NO-modulated triplet ground state and adaptive antiaromaticity in BN-doped cyclobutadienes: A combined DFT and machine learning study

Abstract

Controlling aromaticity across electronic states is crucial for designing novel species. While aromaticity typically could be achieved in either the lowest singlet state (S0) or the lowest triplet state (T₁), dual-state aromaticity or antiaromaticity remains less developed. Herein, we demonstrate that NO-substitution uniquely induces antiaromaticity in both S0 and T1 states of 1,2-BN-doped cyclobutadiene (1,2-BN-CBD), initially nonaromatic in S0 and weakly aromatic in T1. Unlike attachment to nitrogen or carbon, NO bonding to boron (2) induces adaptive antiaromaticity, as confirmed by Nucleus-Independent Chemical Shift (NICS), Electron Localization Function (ELFπ), NICS-grid, and Isomerization Stabilization Energy (ISE) analyses. Furthermore, compounds with NO at boron (2 and 10) exhibit triplet ground states.
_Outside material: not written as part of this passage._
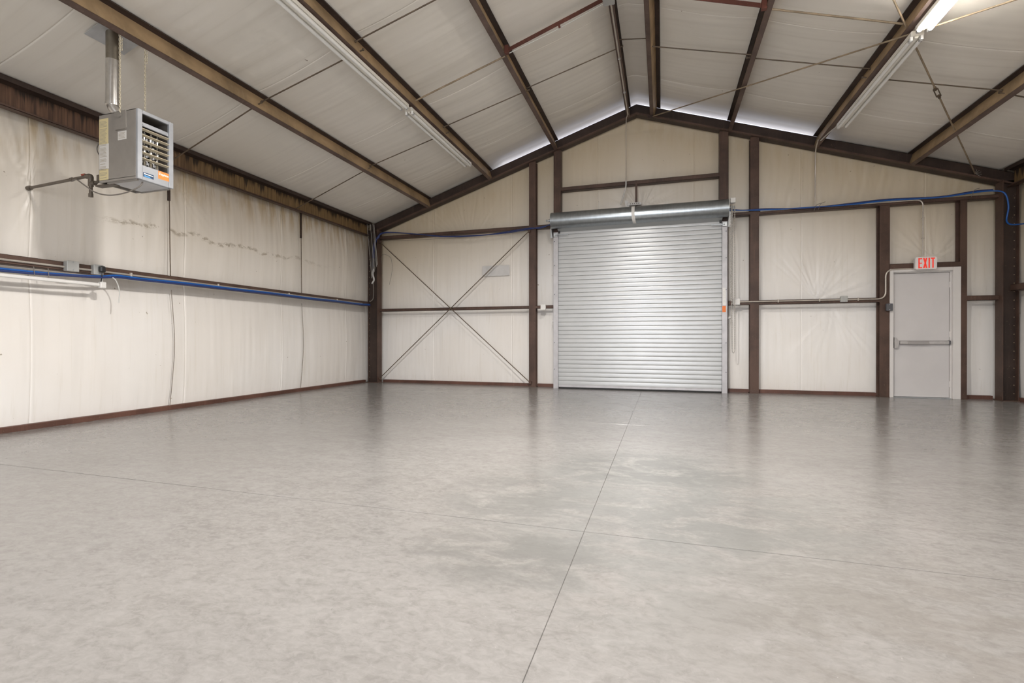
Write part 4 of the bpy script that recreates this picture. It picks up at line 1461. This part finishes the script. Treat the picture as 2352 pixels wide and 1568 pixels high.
for k in range(6):
    z = HZ1 - 0.185 - k * 0.058
    lv = MB().bar((HX1 - 0.018, HY0 + sw - 0.004, z), (HX1 - 0.018, HY1 - sw + 0.004, z), 0.034, 0.005, (-0.35, 0, 1))
    lv.build('louver', M['louver'], ht)
for k in range(4):
    yy = HY0 + 0.075 + k * 0.068
    ex = MB()
    prof_z = [HZ0 + 0.16, HZ0 + 0.22, HZ0 + 0.225, HZ0 + 0.28, HZ0 + 0.285, HZ0 + 0.36, HZ0 + 0.365, HZ0 + 0.44, HZ0 + 0.50, HZ0 + 0.53]
    prof_r = [0.024, 0.024, 0.016, 0.016, 0.022, 0.022, 0.015, 0.015, 0.022, 0.010]
    ex.tube([(HX1 - 0.12, yy, z) for z in prof_z], prof_r, 10)
    ex.build('exchanger_tube', M['shiny'], ht)
    if k:
        vp = MB()
        for q in range(4):
            vp.bbox(HX1 - 0.135, HX1 - 0.125, yy - 0.048, yy - 0.022, HZ0 + 0.20 + q * 0.075, HZ0 + 0.245 + q * 0.075, 0.003)
        vp.build('burner_plate', M['heater_pan'], ht)
pn = MB()
pn.bbox(HX0 + 0.12, HX1 - 0.035, HY0 + 0.03, HY1 - 0.03, HZ0 - 0.004, HZ0 + 0.018, 0.003)
pn.build('bottom_pan', M['heater_pan'], ht)
for ya in (HY0 + 0.012, HY1 - 0.03):
    MB().box(HX0 + 0.10, HX1 - 0.03, ya, ya + 0.018, HZ0 - 0.012, HZ0 + 0.02).build('pan_rail', M['heater'], ht)
tbk = MB()
tbk.prism([(-5.205, 3.268), (-5.205, 3.10), (-5.195, 3.085), (-5.06, 3.085), (-5.045, 3.10), (-5.055, 3.268)], HY0 - 0.012, HY0, 0, 'y')
tbo = tbk.build('hanger_tab', M['heater'], ht)
MB().tube([(-5.125, HY0 - 0.012, 3.225), (-5.125, HY0 - 0.024, 3.225)], 0.024, 12).build('hanger_eye', M['heater'], tbo)
MB().box(-5.17, -5.055, HY0 - 0.002, HY0, 2.985, 3.07).build('white_label', M['white_label'], ht)
MB().box(-5.432, -5.305, HY0 - 0.002, HY0, 2.97, 3.225).build('yellow_label', M['yellow_label'], ht)
MB().box(-5.430, -5.300, HY0 - 0.002, HY0, 2.72, 2.97).build('white_label', M['white_label'], ht)
MB().box(-5.430, -5.305, HY0 - 0.002, HY0, 2.61, 2.715).build('yellow_label', M['yellow_label'], ht)
pr2 = MB()
zz = 2.63
while zz < 3.2:
    xr = -5.32 - random.random() * 0.03
    if random.random() > 0.12:
        pr2.box(-5.42, xr, HY0 - 0.0028, HY0 - 0.002, zz, zz + 0.0045)
    zz += 0.0125
for k in range(5):
    pr2.box(-5.16, -5.07 - 0.01 * (k % 2), HY0 - 0.0028, HY0 - 0.002, 3.0 + k * 0.013, 3.004 + k * 0.013)
po = pr2.build('fine_print', simple('faded_print', (0.36, 0.32, 0.24), 0.6), ht)
po['kind'] = 'stuff'
xo = HX1 - 0.005
MB().box(xo - 0.002, xo, HY0 + 0.205, HY1 - sw - 0.002, HZ0 + 0.062, HZ0 + 0.142).build('brand_plate', M['orange'], ht)
tc = bpy.data.curves.new('brand_lettering', 'FONT')
tc.body = 'Dayton'
tc.size = 0.034
tc.extrude = 0.0006
tc.offset = 0.0006
tc.align_x = 'CENTER'
tc.align_y = 'CENTER'
tc.materials.append(M['white'])
_tmp = bpy.data.objects.new('lettering_curve', tc)
COL.objects.link(_tmp)
_tm = bpy.data.meshes.new_from_object(_tmp.evaluated_get(bpy.context.evaluated_depsgraph_get()))
bpy.data.objects.remove(_tmp)
to = bpy.data.objects.new('brand_lettering', _tm)
to['kind'] = 'stuff'
COL.objects.link(to)
to.parent = ht
to.location = Vector((xo + 0.001, (HY0 + 0.205 + HY1 - sw) / 2, HZ0 + 0.112)) - root_loc(ht)
to.rotation_euler = (math.pi / 2, 0, math.pi / 2)
bl_ = MB()
y0b = HY0 + sw + 0.008
bl_.box(xo - 0.002, xo, y0b, y0b + 0.105, HZ0 + 0.034, HZ0 + 0.078)
blo = bl_.build('model_plate', M['blue_label'], ht)
MB().prism([(y0b + 0.012, HZ0 + 0.036), (y0b + 0.085, HZ0 + 0.036), (y0b + 0.06, HZ0 + 0.048), (y0b + 0.012, HZ0 + 0.053)], xo, xo + 0.001, 0, 'x').build('wave_mark', M['sky_blue'], blo)
MB().prism([(y0b + 0.008, HZ0 + 0.060), (y0b + 0.098, HZ0 + 0.058), (y0b + 0.098, HZ0 + 0.066), (y0b + 0.03, HZ0 + 0.069), (y0b + 0.008, HZ0 + 0.072)], xo, xo + 0.001, 0, 'x').build('script_mark', M['white'], blo)
gv = MB()
gv.bbox(-5.53, -5.44, 3.52, 3.60, 2.62, 2.69, 0.008)
gv.bbox(-5.505, -5.45, 3.53, 3.59, 2.685, 2.75, 0.006)
gv.bbox(-5.56, -5.30, 3.53, 3.60, 2.575, 2.59, 0.003)
gv.build('gas_valve', M['pipe'], ht)
MB().tube(curve_pts([(-5.45, 3.54, 3.05), (-5.50, 3.52, 2.99), (-5.505, 3.52, 2.92), (-5.45, 3.54, 2.83)]), 0.005, 6).build('control_wire', M['cable_grey'], ht)

for (x, y), lb in (((-5.125, 3.478), 'zinc chain holding the near side of the heater'), ((-5.125, 3.725), 'zinc chain holding the far side of the heater')):
    zt = zbot(-5.125) + 0.01
    c = MB().chain((x, y, zt), (x, y, 3.24 if y < 3.6 else 3.272), 0.030, 0.016, 0.0034)
    c.chain((x + 0.008, y + 0.01, zt - 0.03), (x + 0.008, y + 0.01, zt - 0.15), 0.030, 0.018, 0.0036)
    o = c.build('hanging_chain', M['chain'], None, (x, y, 3.25))
    tag(o, lb, 'chain', 'heater chains')

fl = thing('flue_pipe', (-5.42, 3.61, 3.27), 'shiny metal flue pipe rising from the heater to a roof plate', 'flue pipe')
FX, FYc = -5.34, 3.555
MB().tube([(FX, FYc, 3.385), (FX, FYc, 3.84)], 0.0585, 24).build('lower_pipe', M['flue'], fl)
MB().tube([(FX, FYc, 3.83), (FX, FYc, 4.17)], 0.0565, 24).build('upper_pipe', galv_mat('upper_flue_metal', (0.30, 0.27, 0.22), 0.45), fl)
MB().tube([(FX, FYc, 3.38), (FX, FYc, 3.405)], 0.063, 24).build('collar', M['flue'], fl)
MB().box(FX - 0.055, FX - 0.050, FYc - 0.033, FYc - 0.027, 3.41, 3.84).build('seam', M['pipe'], fl)
MB().tube(curve_pts([(FX, FYc, 3.40), (FX + 0.008, FYc + 0.005, 3.36), (FX + 0.035, FYc + 0.03, 3.31), (FX + 0.055, FYc + 0.05, 3.262)]), 0.052, 20).build('elbow', M['flue'], fl)
pp = MB()
v = []
pcx, pcy, phw = -5.36, 3.60, 0.16
for dx in (-phw, phw):
    for dy in (-phw - 0.03, phw + 0.03):
        for dz in (0, 0.006):
            x = pcx + dx
            v.append((x, pcy + dy, zroof(x) - 0.040 - dz))
pp.add(v, [(0, 1, 3, 2), (4, 6, 7, 5), (0, 4, 5, 1), (2, 3, 7, 6), (0, 2, 6, 4), (1, 5, 7, 3)])
pp.build('roof_plate', simple('roof_plate_metal', (0.50, 0.51, 0.52), 0.4, 0.4, 0.1), fl)

gp_ = thing('gas_pipe', (-5.67, 3.56, 2.5), 'dark gas pipe from the wall to the heater valve', 'pipe')
MB().tube([(-6.80, 3.635, 2.70), (-5.69, 3.56, 2.705)], 0.0155, 10).build('supply_run', M['pipe'], gp_)
MB().tube([(-6.79, 3.635, 2.70), (-6.74, 3.631, 2.70)], 0.026, 10).build('wall_coupling', M['pipe'], gp_)
MB().tube(curve_pts([(-5.74, 3.563, 2.705), (-5.685, 3.56, 2.705), (-5.668, 3.56, 2.69), (-5.668, 3.56, 2.64)], 5), 0.024, 10).build('elbow', M['pipe'], gp_)
MB().tube([(-5.668, 3.56, 2.66), (-5.668, 3.56, 2.49)], 0.0165, 10).build('drip_leg', M['pipe'], gp_)
te = MB().tube([(-5.668, 3.56, 2.655), (-5.668, 3.56, 2.595)], 0.024, 10).tube([(-5.668, 3.56, 2.625), (-5.60, 3.56, 2.625)], 0.022, 10)
te.build('tee', M['pipe'], gp_)
MB().tube([(-5.668, 3.56, 2.52), (-5.668, 3.56, 2.485)], 0.023, 6).build('cap', M['pipe'], gp_)
MB().tube([(-5.61, 3.56, 2.625), (-5.50, 3.56, 2.645)], 0.014, 10).build('valve_nipple', M['pipe'], gp_)
MB().bbox(-5.80, -5.74, 3.545, 3.585, 2.715, 2.735, 0.006).build('shutoff_handle', M['rust'], gp_)
MB().tube([(-6.0, 3.58, 2.704), (-5.97, 3.578, 2.704)], 0.021, 10).build('clamp', M['pipe'], gp_)
cable('cable', [(-5.98, 3.58, 2.69), (-5.88, 3.56, 2.685), (-5.70, 3.52, 2.60), (-5.50, 3.50, 2.50), (-5.30, 3.50, 2.455), (-5.10, 3.52, 2.47), (-4.98, 3.56, 2.53), (-4.96, 3.58, 2.585)], 0.0065, M['cable_grey'], 'grey cable drooping under the heater from the gas pipe', 'cable')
Spin density mainly localizes on NO, driving antiaromaticity in T1. Principal Interaction Orbital (PIO) and Principal Interacting Spin Orbital (PISO) analyses reveal that exocyclic B=N double bond formation enforces planarization and enables localization in the S0 and T1 states, leading to adaptive antiaromaticity in 2. K-means clustering algorithm combined with principal component analysis (one of the most commonly used unsupervised machine learning algorithms) classified BN-doped CBDs based on their electronic and structural properties, uniquely isolating 2 due to its distinct substituent positions and aromaticity behaviors. These findings highlight an important role of the substituent position in tuning electronic and aromatic properties.